Photo courtesy Porto Franco Records

Buffeted by the prevailing vicissitudes and responsibilities faced by so many mid-career artists in the Bay Area, the Klaxon Mutant Allstars hunkered down for much of 2017 and bided their time. Featuring a bevy of the region’s most inventive improvisers, the acclaimed ensemble earned a cult following after emerging in 2011 from the Mission district bar Amnesia, where drummer Eric Garland led a Wednesday night jam session.

As the regular personnel took shape with saxophonist Kasey Knudsen, trumpeter Henry Hung, keyboardist Colin Hogan, and bassist George Ban-Weiss (later Sam Bevan), the crafty electro-acoustic quintet honed a repertoire of zingy original tunes that careened in unpredictable directions.

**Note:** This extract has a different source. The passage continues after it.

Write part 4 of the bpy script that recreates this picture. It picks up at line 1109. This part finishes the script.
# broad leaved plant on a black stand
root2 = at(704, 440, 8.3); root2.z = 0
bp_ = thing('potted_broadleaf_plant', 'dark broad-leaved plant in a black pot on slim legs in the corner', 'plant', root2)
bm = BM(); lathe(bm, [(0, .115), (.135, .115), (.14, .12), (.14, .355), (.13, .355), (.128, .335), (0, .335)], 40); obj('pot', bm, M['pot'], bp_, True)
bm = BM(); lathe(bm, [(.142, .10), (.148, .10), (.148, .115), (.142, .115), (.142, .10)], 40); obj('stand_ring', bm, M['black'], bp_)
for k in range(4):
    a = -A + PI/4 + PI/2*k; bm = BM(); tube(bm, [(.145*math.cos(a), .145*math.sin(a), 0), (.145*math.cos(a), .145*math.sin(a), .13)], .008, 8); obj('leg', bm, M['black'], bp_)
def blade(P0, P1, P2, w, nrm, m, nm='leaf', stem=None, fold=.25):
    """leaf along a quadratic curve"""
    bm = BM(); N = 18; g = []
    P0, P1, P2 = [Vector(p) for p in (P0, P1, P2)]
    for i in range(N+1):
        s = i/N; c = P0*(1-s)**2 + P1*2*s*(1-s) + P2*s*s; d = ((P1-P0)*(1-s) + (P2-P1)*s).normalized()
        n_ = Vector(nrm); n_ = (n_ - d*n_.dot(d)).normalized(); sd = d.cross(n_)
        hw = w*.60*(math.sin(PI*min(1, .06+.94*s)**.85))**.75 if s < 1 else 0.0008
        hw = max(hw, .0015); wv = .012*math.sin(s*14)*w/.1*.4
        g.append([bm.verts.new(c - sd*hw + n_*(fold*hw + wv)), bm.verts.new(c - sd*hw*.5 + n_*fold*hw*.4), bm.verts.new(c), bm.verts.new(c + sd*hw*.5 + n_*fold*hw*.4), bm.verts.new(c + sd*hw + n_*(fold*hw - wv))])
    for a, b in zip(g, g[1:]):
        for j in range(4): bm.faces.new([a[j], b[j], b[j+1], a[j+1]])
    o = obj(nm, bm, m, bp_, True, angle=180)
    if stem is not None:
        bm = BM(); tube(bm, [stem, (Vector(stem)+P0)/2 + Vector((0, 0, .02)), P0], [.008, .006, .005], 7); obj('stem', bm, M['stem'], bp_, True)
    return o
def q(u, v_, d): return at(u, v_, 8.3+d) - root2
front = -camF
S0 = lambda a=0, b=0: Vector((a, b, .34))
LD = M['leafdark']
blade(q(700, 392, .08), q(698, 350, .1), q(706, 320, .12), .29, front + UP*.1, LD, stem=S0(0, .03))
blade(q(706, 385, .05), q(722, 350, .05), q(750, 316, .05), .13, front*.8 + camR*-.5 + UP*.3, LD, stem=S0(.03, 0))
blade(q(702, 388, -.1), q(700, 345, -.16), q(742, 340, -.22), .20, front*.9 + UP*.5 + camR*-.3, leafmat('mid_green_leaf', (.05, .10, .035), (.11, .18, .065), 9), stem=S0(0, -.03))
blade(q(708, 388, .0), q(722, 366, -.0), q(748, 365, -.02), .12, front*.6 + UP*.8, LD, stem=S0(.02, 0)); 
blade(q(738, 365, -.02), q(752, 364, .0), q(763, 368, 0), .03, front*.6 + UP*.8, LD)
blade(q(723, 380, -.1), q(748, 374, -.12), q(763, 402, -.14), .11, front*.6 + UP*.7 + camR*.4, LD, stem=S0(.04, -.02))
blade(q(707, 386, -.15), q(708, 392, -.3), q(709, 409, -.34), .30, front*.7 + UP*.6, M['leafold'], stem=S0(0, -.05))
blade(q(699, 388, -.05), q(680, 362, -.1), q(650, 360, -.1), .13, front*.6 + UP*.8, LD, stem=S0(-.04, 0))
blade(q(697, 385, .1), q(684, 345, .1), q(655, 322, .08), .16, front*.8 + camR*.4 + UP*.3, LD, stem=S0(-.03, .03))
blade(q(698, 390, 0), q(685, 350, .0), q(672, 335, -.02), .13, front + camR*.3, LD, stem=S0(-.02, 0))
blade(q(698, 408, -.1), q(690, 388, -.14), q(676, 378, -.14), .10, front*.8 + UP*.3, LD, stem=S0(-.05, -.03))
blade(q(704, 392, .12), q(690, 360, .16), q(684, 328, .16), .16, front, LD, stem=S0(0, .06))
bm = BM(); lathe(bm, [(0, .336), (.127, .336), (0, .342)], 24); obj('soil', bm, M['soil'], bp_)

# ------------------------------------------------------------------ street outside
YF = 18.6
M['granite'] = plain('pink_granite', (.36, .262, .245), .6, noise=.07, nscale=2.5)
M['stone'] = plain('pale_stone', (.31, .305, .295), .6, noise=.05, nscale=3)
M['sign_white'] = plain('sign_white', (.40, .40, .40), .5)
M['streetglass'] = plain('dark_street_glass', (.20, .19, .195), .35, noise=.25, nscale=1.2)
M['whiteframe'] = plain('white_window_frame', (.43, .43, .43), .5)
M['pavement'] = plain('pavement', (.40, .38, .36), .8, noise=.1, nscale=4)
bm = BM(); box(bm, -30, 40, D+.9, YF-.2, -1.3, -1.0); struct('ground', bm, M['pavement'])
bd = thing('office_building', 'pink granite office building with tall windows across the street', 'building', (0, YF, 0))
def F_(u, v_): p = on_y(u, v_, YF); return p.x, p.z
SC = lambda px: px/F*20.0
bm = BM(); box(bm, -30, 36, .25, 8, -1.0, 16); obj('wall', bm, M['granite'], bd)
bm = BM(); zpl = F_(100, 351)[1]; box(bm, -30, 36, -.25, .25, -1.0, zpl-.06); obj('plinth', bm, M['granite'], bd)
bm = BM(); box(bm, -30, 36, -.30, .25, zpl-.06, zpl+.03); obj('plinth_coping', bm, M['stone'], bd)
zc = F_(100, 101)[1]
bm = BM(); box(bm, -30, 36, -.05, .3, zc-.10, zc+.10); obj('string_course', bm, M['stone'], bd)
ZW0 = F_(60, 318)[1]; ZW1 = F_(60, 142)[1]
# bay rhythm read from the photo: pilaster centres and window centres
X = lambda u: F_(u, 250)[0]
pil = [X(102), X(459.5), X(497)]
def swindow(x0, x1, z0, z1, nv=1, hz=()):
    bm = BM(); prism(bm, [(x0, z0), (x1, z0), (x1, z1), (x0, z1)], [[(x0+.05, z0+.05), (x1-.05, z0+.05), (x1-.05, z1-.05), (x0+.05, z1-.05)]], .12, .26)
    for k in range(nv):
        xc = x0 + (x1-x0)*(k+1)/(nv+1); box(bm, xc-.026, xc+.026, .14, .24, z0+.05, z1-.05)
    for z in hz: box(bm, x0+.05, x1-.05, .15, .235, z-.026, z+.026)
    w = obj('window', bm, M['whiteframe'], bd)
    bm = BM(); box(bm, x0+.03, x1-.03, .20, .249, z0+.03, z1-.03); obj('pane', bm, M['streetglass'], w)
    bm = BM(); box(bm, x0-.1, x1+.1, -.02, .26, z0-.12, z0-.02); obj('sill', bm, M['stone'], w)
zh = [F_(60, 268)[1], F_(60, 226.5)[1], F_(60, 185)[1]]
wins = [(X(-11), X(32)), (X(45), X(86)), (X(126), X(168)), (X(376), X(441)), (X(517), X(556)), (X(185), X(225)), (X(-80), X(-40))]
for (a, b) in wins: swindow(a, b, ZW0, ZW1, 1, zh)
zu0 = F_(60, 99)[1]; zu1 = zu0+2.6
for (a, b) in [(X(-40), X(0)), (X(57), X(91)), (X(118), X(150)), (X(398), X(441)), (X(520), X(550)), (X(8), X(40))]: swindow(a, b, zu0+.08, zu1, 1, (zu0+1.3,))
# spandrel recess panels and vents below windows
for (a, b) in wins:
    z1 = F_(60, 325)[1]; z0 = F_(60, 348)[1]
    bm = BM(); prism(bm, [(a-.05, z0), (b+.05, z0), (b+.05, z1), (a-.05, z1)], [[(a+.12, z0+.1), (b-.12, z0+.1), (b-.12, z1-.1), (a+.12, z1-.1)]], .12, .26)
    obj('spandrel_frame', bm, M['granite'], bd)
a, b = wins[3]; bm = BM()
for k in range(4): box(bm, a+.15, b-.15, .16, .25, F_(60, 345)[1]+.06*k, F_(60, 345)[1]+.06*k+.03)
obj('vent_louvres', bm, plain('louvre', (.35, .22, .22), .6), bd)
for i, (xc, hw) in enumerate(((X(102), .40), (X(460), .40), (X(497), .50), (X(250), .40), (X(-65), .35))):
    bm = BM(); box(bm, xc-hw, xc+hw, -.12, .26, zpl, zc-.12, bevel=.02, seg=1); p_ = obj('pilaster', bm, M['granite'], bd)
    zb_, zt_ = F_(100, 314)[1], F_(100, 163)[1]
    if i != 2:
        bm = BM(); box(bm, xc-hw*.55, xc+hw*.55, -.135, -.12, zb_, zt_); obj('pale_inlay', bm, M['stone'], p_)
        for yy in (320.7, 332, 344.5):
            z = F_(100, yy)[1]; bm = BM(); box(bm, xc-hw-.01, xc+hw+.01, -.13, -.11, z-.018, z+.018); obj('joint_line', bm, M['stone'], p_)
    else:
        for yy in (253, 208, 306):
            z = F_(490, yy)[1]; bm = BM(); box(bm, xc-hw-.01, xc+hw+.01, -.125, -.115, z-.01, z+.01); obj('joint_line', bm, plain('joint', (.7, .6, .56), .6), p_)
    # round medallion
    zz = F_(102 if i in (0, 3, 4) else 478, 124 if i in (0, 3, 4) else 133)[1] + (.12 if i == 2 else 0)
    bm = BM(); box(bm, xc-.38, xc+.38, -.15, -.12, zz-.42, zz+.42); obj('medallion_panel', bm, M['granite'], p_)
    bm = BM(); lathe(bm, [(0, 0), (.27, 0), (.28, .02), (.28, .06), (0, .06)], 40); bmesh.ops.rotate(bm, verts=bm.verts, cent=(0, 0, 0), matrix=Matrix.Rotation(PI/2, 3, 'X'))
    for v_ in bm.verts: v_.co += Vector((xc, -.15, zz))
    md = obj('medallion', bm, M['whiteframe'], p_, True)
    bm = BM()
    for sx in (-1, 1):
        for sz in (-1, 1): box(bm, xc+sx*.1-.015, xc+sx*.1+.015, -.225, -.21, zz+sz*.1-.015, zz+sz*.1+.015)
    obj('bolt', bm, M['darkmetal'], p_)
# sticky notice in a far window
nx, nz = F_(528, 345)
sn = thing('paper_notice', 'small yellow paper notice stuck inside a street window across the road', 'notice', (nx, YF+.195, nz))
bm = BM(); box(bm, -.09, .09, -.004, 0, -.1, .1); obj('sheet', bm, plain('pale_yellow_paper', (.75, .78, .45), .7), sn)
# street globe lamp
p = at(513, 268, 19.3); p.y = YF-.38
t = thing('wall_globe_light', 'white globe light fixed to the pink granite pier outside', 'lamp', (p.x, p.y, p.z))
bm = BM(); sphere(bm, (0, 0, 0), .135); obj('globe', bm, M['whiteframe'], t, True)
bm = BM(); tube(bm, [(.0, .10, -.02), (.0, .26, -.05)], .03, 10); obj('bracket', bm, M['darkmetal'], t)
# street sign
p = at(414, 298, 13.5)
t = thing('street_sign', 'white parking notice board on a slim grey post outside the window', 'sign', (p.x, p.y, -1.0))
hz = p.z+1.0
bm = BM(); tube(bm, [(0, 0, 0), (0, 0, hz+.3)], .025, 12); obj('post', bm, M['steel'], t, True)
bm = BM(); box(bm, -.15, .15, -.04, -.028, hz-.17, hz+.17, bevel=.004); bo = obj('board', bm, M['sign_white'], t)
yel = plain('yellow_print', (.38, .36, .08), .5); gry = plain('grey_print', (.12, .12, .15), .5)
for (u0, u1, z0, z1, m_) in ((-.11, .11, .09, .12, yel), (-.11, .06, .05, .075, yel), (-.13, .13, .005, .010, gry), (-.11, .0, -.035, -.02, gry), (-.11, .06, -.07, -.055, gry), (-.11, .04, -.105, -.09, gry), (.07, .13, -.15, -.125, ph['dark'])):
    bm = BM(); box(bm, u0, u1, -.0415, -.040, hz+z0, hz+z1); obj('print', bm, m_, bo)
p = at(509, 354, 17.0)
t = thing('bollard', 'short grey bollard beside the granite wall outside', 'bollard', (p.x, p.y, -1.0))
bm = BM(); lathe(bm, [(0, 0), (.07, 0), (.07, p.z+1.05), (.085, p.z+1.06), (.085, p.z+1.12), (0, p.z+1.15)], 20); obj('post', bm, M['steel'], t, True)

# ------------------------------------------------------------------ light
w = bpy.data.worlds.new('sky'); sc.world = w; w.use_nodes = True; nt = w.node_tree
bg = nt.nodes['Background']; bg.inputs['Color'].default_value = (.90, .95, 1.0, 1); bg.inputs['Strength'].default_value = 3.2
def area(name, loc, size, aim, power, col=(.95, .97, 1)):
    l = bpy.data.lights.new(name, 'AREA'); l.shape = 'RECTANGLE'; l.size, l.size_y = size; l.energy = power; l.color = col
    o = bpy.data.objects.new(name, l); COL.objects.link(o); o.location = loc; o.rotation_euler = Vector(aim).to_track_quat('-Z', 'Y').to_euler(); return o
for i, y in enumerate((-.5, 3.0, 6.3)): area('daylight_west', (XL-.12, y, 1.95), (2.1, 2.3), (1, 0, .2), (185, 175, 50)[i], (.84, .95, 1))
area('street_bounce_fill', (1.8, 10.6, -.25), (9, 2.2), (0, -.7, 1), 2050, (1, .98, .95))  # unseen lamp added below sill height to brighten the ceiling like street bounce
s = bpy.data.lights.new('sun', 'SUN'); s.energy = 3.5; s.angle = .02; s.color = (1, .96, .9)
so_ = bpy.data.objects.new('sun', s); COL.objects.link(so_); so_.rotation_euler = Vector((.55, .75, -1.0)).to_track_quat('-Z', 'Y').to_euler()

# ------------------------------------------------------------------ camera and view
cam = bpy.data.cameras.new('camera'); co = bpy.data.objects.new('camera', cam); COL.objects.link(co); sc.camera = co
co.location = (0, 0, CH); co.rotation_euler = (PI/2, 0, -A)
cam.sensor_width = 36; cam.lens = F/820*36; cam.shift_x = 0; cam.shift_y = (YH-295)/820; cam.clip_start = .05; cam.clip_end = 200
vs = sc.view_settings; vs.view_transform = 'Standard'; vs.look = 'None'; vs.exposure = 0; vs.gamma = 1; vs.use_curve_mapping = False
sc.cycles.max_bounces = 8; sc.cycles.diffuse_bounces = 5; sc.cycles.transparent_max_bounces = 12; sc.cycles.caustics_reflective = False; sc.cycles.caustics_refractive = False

But last year the Klaxons seemed muffled as their performances evaporated. Turns out the Mutants were undergoing the kinds of evolution humans often face. Garland welcomed a baby daughter into the world. Hung took on several public school gigs teaching music. Bevan moved to New York City, and Knudsen decamped for her native Sonoma to teach at Sonoma State (she’s back in Oakland now).

After a period of apparent hibernation, however, the Mutants are back and working on a new body of music with the support of a grant from InterMusic San Francisco.

Joined by veteran bassist Jonathan Herrera, they introduce the material Tue., Oct. 16, at the California Jazz Conservatory. The music was gathered during the Klaxons’ time travels, which involved a residency at the seminal Downtown club CBGBs in the 1980s, where various new wave acts heard their music and adopted it as their own. Undaunted by this pilferage, they’re reclaiming the songs with new arrangements they bill as their greatest hits from the ’80s.

Tue., Oct. 16, 7:30 p.m., $20, California Jazz Conservatory, Berkeley, 510-845-5373, CJC.org.